Photo/IllutrationSuzuki Motor Corp. President Toshihiro Suzuki, second from right, and other company executives apologize at an April 12 news conference in Tokyo. (Shiro Nishihata)

Suzuki Motor Corp. announced April 12 it would recall about 2 million vehicles manufactured in domestic plants since April 2016 after admitting to more falsifications than it had previously acknowledged that involve key safety features, including brakes.

The recall is projected to cost the company about 80 billion yen ($714 million).

An investigative report by a team of outside lawyers released the same day referred to egregious handling of safety inspections by those in charge at the three plants in Japan.

In a surprise development, the report backtracked on a previous contention by Suzuki that there were no cases of inspections conducted by unqualified personnel.

In a stunning analysis, the report said the company's emphasis on cutting production cost for a more efficient manufacturing process gave "employees the mistaken impression that inspections of completed vehicles were unnecessary."

It noted that a corporate culture may have been fostered within the company "that led to a belittling of inspections."

Company officials said they would file a report with the transport ministry next week recalling 2 million or so vehicles manufactured since April 2016 that had not yet faced the initial regular safety vehicle inspection.

At an April 12 news conference, company president Toshihiro Suzuki apologized to customers for betraying their trust. But even with the report's allusion to company-wide neglect of the importance of adequate inspections, Suzuki said he would remain in his post to rebuild the corporate structure.

Falsified test data and inspections have expanded in range at almost every Suzuki Motor news conference about irregularities.

In August 2018, the company said there was no fabrication of test data regarding fuel economy and exhaust emissions, but admitted that measurements had been taken under conditions that went against approved procedures and that the collected data had been recognized as valid.

However, a month later, after the transport ministry pointed out problems, the company admitted that the test data itself had been falsified.

That led the ministry to call for an even more extensive investigation into other aspects of the company's inspection structure, leading to the latest report.

One conclusion reached was that inspection irregularities were uncovered in the process to check brakes, steering and the speedometer prior to having the cars shipped from the plants.
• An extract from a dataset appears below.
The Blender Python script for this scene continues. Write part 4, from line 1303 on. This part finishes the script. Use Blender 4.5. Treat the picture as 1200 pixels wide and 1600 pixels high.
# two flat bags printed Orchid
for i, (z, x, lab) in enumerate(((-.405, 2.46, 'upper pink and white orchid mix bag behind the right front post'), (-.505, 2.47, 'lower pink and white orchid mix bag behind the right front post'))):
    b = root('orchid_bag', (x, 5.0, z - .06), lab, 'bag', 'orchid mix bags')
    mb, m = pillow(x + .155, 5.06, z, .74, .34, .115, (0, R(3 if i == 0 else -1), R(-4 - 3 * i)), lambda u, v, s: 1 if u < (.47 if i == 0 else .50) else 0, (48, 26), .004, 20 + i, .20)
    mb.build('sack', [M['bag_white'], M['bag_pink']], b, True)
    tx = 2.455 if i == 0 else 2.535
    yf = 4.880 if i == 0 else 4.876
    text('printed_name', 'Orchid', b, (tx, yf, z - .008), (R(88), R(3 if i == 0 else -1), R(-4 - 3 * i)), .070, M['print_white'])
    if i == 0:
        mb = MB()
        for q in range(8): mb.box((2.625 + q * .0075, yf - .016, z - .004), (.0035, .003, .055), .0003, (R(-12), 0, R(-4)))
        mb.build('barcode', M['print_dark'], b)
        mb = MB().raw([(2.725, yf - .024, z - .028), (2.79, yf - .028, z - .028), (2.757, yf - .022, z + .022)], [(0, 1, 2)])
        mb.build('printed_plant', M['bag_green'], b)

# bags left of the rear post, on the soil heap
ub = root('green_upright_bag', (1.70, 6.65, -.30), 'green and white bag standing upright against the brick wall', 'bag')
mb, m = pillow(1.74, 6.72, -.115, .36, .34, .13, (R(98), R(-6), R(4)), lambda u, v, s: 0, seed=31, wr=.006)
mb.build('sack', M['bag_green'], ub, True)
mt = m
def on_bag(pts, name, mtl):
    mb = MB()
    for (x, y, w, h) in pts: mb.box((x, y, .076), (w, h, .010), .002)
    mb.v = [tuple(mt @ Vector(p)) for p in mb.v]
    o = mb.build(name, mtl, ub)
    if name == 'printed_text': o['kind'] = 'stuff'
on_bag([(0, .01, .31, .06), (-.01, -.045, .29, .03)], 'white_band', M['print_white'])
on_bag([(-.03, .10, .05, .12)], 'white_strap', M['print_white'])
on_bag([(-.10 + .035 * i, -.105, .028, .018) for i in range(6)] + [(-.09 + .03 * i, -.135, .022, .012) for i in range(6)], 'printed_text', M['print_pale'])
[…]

The irregularities continued at three domestic plants between June 1981 and this past January.

The report said there was a possibility that 6,271 vehicles had been shipped out even though irregularities were involved in brake inspections, such as approving vehicles that did not meet standards or inflating the braking force.

Suzuki Motor also admitted that the seal of the inspection team head attached to documents for each vehicle was passed around and also used by other members who were not qualified to serve as inspectors.

The report also said the transport ministry did not uncover the use of unqualified inspectors last autumn because officials in charge of inspections at the three plants conspired in October to cover up the irregularity by destroying or falsifying documents.

Moreover, the report said during exams to qualify to become inspectors, those in charge of the exam gave out the correct answers to the test-takers.

However, company executives said on April 12 that there was no company-wide effort to cover up the fake inspections, saying the questionable acts did not go above those plant officials.

But there were also indications in the report that those in the manufacturing side of the company also asked those handling inspections to overlook any dodgy vehicles.

The inadequate safety inspections also extended to motorcycles produced by Suzuki Motor between 2000 and January of this year.